One young pilgrim reflecting on this said that ‘I now know I can go home and talk about my faith with confidence’. Asked about her highlights Aishwarya, from Beaumont Parish, said that the highlight for her was that ‘everyone was so kind and loving. There was so much unity’. So true.

Gerard Gallagher, Director of the Dublin Diocesan pilgrimage said that ‘every pilgrim here is a gold medal winner. Their stamina, endurance and commitment is akin to competing in any major sporting event. They are all champions. The London Olympics told us to inspire a genertion; these are the generation and they are truly inspirational. The key is to bring these qualities home; to their houses, parishes, colleges, friends and families. I’ve full confidence that the pilgrims will return home changed following their experiences’.
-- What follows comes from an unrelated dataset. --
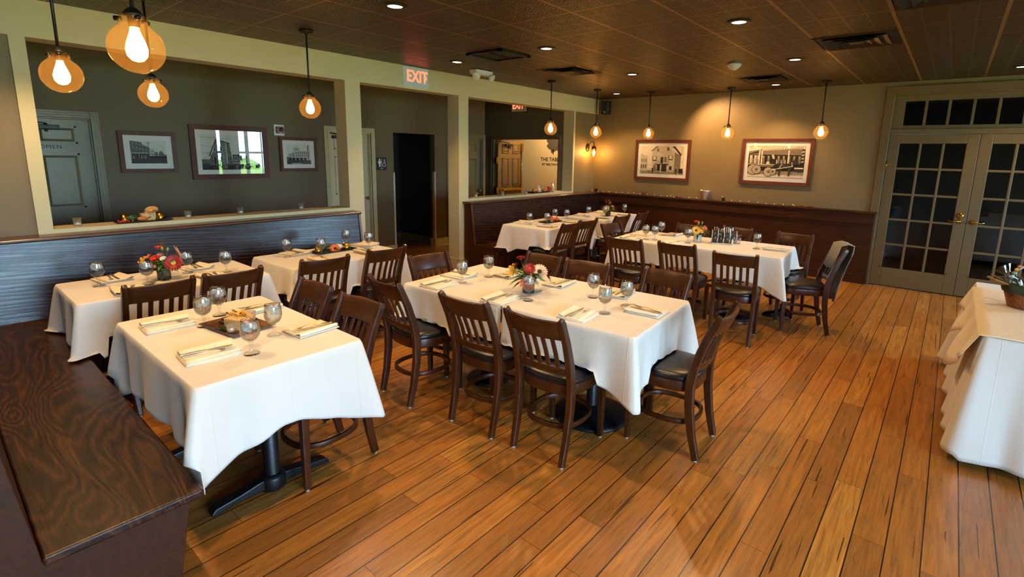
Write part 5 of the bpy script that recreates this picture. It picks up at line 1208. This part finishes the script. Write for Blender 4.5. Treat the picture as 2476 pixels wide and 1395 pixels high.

World Youth Day leaves a unique stamp on the pilgrims that attend. Some, like most of the Diocesan Team, come back again and again. However, as the Pope reminded all pilgrims yesterday: World Youth Day doesn’t end now…tomorrow is the beginning of World Youth Day. World Youth Day is less of an event and more of a framework for change. It’s experiential and that experince leads to transformation.

We pray in thanksgiving for all who have supported us by their prayers and good wishes. We pray for all pilgrims as they return home and we pray that good work begun in them may be brought to completion by the Grace of the Holy Spirit.